╭─ COLLECTED MATERIAL

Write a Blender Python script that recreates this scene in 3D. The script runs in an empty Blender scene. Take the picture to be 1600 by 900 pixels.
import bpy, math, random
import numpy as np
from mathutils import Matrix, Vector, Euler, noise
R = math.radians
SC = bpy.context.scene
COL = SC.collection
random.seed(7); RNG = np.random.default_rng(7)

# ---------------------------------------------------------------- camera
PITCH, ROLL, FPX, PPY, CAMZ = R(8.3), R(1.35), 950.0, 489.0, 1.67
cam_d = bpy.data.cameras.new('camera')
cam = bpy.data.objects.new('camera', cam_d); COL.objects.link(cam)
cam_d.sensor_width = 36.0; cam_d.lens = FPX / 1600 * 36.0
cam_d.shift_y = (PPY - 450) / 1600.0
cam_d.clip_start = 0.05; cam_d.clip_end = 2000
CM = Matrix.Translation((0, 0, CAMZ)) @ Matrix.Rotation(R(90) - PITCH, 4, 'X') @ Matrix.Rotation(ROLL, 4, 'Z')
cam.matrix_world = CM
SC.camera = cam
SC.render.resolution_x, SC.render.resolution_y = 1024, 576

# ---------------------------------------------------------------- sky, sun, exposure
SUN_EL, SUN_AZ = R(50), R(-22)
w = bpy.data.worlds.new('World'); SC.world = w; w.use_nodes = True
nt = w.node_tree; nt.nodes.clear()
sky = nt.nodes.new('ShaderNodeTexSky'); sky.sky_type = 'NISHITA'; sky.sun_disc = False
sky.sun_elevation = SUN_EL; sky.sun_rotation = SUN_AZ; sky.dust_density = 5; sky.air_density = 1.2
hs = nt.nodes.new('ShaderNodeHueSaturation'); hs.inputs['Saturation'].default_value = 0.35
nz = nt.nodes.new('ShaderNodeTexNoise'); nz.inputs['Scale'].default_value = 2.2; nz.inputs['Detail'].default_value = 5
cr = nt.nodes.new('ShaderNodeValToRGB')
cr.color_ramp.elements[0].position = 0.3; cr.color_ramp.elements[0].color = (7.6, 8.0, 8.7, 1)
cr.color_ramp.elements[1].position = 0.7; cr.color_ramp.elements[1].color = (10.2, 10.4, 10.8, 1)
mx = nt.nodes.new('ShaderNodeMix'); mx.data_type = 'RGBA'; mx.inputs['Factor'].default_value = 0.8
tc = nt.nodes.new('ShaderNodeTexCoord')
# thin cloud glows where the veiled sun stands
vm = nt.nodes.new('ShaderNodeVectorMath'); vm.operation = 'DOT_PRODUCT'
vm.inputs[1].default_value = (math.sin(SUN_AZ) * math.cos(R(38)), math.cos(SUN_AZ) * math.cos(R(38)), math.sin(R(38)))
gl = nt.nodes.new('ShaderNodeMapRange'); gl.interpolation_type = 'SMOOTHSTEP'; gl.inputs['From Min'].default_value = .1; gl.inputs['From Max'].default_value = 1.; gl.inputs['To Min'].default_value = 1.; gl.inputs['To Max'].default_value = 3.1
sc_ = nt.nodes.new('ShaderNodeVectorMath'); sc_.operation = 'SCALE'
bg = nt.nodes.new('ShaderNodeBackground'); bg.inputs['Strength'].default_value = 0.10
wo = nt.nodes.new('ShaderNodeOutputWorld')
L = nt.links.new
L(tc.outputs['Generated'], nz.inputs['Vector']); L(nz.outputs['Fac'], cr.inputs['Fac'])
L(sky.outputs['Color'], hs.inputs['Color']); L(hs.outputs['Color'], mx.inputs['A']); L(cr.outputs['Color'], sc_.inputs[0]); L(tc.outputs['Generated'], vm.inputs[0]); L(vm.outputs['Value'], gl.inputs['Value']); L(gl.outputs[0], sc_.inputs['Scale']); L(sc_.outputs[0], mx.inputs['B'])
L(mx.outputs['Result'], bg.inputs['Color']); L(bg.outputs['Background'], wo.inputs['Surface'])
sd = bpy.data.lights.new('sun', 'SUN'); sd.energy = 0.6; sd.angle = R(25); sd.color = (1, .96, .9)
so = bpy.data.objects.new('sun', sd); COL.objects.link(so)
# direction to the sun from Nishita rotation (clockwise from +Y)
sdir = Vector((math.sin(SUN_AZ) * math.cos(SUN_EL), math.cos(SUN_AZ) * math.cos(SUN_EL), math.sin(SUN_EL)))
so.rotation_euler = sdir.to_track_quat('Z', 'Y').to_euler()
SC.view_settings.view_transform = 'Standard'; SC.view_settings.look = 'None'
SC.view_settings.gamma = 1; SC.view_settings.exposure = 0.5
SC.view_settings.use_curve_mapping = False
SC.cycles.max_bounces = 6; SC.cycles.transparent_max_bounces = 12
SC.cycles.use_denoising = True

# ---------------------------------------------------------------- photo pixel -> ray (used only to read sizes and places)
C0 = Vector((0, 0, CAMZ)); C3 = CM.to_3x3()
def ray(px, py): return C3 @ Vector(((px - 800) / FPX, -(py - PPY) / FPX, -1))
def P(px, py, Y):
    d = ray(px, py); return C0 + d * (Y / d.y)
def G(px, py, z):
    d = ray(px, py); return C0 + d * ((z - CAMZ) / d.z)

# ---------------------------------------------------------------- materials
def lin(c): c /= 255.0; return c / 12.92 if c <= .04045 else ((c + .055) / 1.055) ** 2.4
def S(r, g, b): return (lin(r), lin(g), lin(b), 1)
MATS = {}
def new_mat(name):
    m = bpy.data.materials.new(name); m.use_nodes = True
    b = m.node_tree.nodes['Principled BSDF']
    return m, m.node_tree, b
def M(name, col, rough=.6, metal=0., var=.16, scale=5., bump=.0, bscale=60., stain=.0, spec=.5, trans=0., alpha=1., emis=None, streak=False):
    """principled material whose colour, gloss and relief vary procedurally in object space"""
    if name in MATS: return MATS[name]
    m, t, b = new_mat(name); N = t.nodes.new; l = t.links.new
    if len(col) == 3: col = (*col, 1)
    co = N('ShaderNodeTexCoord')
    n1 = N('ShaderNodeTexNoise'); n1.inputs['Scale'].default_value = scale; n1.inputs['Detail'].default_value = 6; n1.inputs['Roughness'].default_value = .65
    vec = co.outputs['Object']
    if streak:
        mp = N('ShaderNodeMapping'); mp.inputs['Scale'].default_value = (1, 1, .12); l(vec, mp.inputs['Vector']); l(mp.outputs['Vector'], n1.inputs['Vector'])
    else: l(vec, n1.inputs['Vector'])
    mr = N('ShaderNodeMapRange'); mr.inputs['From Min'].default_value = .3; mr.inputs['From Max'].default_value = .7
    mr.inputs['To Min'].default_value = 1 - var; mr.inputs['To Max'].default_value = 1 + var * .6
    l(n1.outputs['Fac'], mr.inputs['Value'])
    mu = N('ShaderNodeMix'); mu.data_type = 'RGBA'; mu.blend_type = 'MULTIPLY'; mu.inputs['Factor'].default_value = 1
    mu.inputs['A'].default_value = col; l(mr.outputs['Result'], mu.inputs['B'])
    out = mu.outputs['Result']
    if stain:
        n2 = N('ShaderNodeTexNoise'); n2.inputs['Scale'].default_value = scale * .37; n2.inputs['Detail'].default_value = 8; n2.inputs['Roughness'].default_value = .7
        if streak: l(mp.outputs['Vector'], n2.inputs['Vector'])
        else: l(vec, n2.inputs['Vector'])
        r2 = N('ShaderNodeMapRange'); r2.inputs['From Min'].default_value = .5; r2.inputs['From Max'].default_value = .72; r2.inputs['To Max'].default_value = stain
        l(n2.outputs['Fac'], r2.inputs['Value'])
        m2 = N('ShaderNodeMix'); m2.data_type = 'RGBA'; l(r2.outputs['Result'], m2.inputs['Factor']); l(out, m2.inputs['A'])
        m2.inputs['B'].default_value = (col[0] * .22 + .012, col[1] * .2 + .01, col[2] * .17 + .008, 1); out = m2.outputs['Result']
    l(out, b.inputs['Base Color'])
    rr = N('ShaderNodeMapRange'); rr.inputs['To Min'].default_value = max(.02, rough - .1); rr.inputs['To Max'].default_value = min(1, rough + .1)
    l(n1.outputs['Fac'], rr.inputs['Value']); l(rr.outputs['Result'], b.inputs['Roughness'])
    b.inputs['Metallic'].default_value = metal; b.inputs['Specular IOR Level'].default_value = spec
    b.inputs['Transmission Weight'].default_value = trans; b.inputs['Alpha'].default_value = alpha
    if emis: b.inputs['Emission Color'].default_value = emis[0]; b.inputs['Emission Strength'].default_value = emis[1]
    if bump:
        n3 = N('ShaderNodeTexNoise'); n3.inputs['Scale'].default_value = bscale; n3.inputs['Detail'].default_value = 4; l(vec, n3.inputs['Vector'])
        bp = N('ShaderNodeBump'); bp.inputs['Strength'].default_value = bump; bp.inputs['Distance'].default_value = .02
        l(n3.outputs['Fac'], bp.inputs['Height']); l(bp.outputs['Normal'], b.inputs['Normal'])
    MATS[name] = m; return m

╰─

■ WHAT TO DO: Quote exactly the stretch of lines above that starts at the first one and ends at the line with "random.seed(7); RNG = np.random.default_rng(7)", and nothing beyond it.

■ TASK ANSWER:
Write a Blender Python script that recreates this scene in 3D. The script runs in an empty Blender scene. Take the picture to be 1600 by 900 pixels.
import bpy, math, random
import numpy as np
from mathutils import Matrix, Vector, Euler, noise
R = math.radians
SC = bpy.context.scene
COL = SC.collection
random.seed(7); RNG = np.random.default_rng(7)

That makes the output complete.